BRIEF: Retype, please, the listing from its opening line through the line that contains "from mathutils import Matrix, Vector, noise", both included, without the pictures.

---+---

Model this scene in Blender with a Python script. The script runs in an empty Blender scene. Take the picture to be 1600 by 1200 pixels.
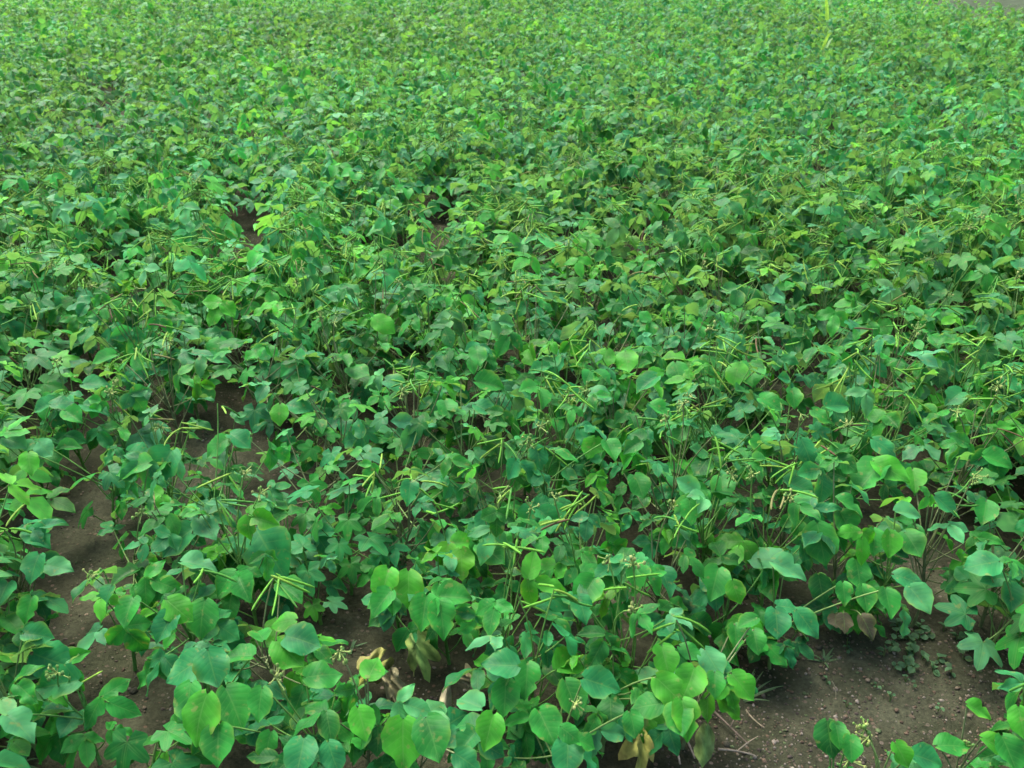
import bpy, math, random
import numpy as np
from mathutils import Matrix, Vector, noise

R_ = math.radians
scene = bpy.context.scene
COL = scene.collection
rng = random.Random(11)

# ------------------------------------------------------------------ camera
CAM_H, PITCH, FPX = 1.5, 27.5, 1400.0
cam_d = bpy.data.cameras.new('camera'); cam = bpy.data.objects.new('camera', cam_d); COL.objects.link(cam)
cam.location = (0, 0, CAM_H); cam.rotation_euler = (R_(90 - PITCH), 0, 0)
cam_d.sensor_width = 36; cam_d.lens = 36 * FPX / 1600; cam_d.clip_start = .05; cam_d.clip_end = 1000
scene.camera = cam
cam_d.dof.use_dof = True; cam_d.dof.focus_distance = 2.2; cam_d.dof.aperture_fstop = 8.0

# ------------------------------------------------------------------ sky, sun, exposure
SUN_EL, SUN_ROT = 62, -35
w = bpy.data.worlds.new('World'); scene.world = w; w.use_nodes = True
wn = w.node_tree; bg = wn.nodes['Background']
sky = wn.nodes.new('ShaderNodeTexSky'); sky.sky_type = 'NISHITA'; sky.sun_disc = False
sky.sun_elevation = R_(SUN_EL); sky.sun_rotation = R_(SUN_ROT); sky.air_density = 1.0; sky.dust_density = 5.0
wn.links.new(sky.outputs[0], bg.inputs[0]); bg.inputs[1].default_value = .12
sd = bpy.data.lights.new('sun', 'SUN'); sun = bpy.data.objects.new('sun', sd); COL.objects.link(sun)
sd.energy = 1.3; sd.angle = R_(40); sd.color = (1, .96, .88)
az = R_(SUN_ROT)
sv = Vector((math.sin(az) * math.cos(R_(SUN_EL)), math.cos(az) * math.cos(R_(SUN_EL)), math.sin(R_(SUN_EL))))
sun.rotation_euler = sv.to_track_quat('Z', 'Y').to_euler()
scene.view_settings.view_transform = 'Standard'; scene.view_settings.look = 'None'
scene.view_settings.gamma = 1; scene.view_settings.use_curve_mapping = False
scene.view_settings.exposure = 2.25
try:
    scene.cycles.pixel_filter_type = 'BLACKMAN_HARRIS'; scene.cycles.filter_width = 1.55
    scene.cycles.max_bounces = 6; scene.cycles.transmission_bounces = 4
except Exception: pass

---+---

EXERCISE SOLUTION:
Model this scene in Blender with a Python script. The script runs in an empty Blender scene. Take the picture to be 1600 by 1200 pixels.
import bpy, math, random
import numpy as np
from mathutils import Matrix, Vector, noise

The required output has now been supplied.